Every line that includes the word "scene" is to be listed.

▸ **SUPPLIED DATA**
— begin —

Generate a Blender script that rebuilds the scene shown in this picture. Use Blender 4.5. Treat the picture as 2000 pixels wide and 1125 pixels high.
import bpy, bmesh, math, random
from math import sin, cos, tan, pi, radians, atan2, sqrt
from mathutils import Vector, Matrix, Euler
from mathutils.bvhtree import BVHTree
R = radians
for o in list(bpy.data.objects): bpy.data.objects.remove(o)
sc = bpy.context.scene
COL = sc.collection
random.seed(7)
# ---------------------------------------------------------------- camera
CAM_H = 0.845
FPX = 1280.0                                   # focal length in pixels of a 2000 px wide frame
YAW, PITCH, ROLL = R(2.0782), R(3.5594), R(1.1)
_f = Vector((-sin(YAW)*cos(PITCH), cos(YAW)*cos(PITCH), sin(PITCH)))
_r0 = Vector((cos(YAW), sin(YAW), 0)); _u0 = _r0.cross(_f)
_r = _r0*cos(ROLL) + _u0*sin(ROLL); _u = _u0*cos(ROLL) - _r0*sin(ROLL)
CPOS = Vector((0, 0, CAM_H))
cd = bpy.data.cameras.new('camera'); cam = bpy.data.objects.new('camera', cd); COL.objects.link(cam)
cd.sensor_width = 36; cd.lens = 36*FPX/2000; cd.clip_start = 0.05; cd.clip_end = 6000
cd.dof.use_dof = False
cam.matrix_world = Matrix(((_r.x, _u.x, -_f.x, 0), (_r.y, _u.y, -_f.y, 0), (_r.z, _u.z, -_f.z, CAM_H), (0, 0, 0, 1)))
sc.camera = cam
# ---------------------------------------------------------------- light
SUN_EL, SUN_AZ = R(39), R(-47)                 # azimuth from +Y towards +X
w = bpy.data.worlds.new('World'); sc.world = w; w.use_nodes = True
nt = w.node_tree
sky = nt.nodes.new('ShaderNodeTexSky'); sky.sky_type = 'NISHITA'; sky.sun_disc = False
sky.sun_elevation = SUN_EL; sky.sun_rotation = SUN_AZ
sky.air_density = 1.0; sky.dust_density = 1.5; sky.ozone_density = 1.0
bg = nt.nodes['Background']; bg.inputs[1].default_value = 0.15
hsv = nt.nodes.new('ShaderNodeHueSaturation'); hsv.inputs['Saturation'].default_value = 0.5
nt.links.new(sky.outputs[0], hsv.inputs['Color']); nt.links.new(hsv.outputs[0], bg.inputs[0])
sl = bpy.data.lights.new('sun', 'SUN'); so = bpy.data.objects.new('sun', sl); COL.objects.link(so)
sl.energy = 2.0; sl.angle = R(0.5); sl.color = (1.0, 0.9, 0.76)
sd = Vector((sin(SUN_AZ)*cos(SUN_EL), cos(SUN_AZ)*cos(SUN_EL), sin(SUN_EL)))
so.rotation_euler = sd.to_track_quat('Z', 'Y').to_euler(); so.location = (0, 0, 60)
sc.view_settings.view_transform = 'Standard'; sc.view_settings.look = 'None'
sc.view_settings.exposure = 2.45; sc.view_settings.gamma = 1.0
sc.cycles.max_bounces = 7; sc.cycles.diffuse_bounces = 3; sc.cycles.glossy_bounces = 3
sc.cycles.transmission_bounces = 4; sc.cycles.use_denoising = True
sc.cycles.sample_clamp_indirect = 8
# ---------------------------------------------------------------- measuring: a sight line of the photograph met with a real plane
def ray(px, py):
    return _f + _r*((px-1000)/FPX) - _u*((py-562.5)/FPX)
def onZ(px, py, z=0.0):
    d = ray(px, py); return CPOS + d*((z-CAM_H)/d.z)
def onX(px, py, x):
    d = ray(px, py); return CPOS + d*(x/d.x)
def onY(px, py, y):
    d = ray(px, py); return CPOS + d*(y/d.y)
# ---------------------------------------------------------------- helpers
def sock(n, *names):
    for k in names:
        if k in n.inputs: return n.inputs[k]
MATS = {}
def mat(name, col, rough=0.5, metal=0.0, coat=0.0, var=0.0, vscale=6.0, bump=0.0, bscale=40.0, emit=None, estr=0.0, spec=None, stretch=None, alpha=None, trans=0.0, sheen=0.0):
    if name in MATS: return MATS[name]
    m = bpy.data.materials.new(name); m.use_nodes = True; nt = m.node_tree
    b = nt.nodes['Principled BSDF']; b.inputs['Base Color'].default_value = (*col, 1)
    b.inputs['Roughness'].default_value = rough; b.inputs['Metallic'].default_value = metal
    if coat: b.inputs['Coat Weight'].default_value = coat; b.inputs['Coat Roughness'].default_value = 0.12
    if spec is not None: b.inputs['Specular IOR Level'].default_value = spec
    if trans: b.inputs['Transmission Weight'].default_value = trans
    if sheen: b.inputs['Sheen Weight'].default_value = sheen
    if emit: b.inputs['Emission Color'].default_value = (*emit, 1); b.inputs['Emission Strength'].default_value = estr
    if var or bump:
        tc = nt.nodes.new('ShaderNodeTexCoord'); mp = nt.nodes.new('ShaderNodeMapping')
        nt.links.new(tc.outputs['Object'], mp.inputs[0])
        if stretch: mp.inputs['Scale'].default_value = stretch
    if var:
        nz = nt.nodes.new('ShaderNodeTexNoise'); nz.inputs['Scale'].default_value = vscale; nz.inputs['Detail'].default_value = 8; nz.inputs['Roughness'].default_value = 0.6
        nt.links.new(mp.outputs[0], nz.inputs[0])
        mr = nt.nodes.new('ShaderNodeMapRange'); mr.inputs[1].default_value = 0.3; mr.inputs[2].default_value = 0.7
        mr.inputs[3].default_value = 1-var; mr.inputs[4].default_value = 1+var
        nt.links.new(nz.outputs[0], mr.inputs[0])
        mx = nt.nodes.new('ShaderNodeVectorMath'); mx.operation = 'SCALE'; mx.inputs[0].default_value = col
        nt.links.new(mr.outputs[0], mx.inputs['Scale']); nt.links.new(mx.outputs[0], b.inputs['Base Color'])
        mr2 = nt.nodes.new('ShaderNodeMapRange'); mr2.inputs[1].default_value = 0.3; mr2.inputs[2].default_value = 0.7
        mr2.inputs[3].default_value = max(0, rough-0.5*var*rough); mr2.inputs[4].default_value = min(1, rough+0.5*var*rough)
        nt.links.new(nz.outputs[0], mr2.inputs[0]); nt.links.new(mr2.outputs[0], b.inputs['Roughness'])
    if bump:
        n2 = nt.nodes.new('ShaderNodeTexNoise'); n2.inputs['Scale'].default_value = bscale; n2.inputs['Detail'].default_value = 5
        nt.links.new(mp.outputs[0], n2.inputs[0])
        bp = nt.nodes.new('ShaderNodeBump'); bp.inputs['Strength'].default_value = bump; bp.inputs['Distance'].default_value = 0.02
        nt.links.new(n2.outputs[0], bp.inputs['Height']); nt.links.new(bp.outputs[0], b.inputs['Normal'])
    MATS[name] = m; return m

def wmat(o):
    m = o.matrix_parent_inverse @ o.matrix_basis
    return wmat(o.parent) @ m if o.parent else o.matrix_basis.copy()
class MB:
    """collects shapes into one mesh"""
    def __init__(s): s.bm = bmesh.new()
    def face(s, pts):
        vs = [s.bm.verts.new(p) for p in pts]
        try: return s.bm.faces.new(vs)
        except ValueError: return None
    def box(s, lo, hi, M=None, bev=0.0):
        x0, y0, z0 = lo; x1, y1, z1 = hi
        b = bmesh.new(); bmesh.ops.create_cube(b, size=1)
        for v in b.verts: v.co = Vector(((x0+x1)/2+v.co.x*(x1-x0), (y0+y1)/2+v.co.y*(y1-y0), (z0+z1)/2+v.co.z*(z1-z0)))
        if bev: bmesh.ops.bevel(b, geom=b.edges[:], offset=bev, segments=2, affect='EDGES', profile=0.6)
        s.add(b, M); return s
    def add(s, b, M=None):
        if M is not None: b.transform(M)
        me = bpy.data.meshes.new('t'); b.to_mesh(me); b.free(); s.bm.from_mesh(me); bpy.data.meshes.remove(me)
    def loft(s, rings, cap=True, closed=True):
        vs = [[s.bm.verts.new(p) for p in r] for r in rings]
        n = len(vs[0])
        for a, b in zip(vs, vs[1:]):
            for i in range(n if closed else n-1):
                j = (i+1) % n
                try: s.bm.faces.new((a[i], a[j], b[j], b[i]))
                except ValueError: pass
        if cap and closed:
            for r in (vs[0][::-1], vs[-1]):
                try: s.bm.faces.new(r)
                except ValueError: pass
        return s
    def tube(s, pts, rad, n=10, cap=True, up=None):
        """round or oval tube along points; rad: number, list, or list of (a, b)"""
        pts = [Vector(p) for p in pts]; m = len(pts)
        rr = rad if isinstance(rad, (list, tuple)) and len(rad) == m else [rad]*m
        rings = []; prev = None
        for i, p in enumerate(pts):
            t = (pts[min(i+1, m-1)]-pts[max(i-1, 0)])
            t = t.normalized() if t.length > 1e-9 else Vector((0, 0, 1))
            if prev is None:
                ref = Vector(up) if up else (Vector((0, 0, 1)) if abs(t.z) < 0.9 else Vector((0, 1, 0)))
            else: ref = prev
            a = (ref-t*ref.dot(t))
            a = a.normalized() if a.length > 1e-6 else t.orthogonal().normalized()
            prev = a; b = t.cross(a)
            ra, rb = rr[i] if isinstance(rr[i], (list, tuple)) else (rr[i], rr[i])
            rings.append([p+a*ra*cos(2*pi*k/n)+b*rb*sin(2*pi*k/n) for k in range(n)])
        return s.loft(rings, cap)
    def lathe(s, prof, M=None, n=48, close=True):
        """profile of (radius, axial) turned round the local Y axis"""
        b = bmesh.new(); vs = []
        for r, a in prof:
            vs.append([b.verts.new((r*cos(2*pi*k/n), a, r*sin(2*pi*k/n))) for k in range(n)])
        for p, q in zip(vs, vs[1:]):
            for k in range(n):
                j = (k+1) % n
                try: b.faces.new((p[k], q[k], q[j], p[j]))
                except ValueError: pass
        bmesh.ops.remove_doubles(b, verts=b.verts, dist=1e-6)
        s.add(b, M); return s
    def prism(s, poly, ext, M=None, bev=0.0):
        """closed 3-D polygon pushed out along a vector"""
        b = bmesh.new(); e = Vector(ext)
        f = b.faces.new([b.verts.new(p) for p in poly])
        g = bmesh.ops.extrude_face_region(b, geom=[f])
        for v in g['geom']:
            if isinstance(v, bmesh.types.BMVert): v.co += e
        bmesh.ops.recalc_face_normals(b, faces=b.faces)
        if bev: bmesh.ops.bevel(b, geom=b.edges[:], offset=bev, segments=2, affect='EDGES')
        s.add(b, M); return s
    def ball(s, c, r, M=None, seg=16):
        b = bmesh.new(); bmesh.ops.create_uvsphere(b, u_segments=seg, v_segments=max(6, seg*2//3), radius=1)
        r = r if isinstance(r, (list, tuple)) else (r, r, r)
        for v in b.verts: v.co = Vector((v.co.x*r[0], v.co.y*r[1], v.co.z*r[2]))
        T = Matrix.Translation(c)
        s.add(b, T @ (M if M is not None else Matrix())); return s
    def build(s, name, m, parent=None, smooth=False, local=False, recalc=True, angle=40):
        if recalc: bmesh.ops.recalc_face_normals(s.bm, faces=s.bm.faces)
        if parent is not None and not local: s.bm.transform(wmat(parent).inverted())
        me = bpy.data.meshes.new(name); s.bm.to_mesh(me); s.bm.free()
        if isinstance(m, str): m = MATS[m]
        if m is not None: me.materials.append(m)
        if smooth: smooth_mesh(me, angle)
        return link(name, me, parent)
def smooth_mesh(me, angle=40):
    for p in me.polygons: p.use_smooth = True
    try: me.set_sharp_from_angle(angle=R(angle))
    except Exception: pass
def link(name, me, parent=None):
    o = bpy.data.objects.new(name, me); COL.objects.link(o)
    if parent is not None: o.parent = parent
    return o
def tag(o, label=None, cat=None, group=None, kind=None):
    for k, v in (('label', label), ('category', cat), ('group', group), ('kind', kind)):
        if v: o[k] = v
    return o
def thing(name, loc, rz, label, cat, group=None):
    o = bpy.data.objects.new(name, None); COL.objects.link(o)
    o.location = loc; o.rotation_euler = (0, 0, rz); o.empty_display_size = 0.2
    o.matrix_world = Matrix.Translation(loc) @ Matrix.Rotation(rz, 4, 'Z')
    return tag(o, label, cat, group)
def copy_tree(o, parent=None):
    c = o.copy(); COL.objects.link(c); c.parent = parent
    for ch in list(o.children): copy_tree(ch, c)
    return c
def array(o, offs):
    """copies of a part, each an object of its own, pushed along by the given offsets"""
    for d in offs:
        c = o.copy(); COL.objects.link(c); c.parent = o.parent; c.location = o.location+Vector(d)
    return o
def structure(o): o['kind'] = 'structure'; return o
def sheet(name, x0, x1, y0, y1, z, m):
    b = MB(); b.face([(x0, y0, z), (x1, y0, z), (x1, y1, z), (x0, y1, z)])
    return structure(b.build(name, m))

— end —

▸ **REPLY**
Generate a Blender script that rebuilds the scene shown in this picture. Use Blender 4.5. Treat the picture as 2000 pixels wide and 1125 pixels high.
sc = bpy.context.scene